Design Discussions
The architectural path to Ved was not a straight line. Creating a language that strictly distances business logic from system effects while retaining high usability required heavy trade-offs.
Why Not Just Use Rust + Actor Frameworks?
While you can build deterministic, highly isolated Actor models in Rust (or Erlang/Elixir), the compiler does not enforce the control-plane invariants.
If a junior engineer joining your Erlang team imports a standard HTTP client library, and calls it directly in the middle of a gen_server state transition, the language allows it. They have just quietly broken the time-travel replay guarantees.
Ved exists because we wanted those invariants baked directly into the compiler AST, rather than relying on code-review conventions.
The Explicit Emits
Earlier versions of the Ved philosophy experimented with hiding the Effect Boundary.
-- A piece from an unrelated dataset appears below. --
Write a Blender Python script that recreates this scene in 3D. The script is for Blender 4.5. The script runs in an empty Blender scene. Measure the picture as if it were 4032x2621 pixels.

What if the developer just typed API.call(), and under the hood, the compiler sliced the function in half natively?
- The Conclusion: "Black box magic" breaks predictability. When evaluating orchestration, a developer needs to physically see the word
emitto register visually that the deterministic slice is safely terminating and yielding back to the scheduler. Explicitness builds trust.
Discarding Exceptions (try/catch)
As detailed in the Error Taxonomy pages, traditional imperative control flow relies on throwing unseen errors to upper function blocks. Because Ved operates entirely on continuous convergence reconciliation, an unhandled network error is not an "Exception." It is simply data. Data that must be saved to the memory snapshot, allowing the Control Loop to mathematically degrade, retry, or escalate on the next tick.
Therefore, standard try/catch control flow was excised entirely from the language design.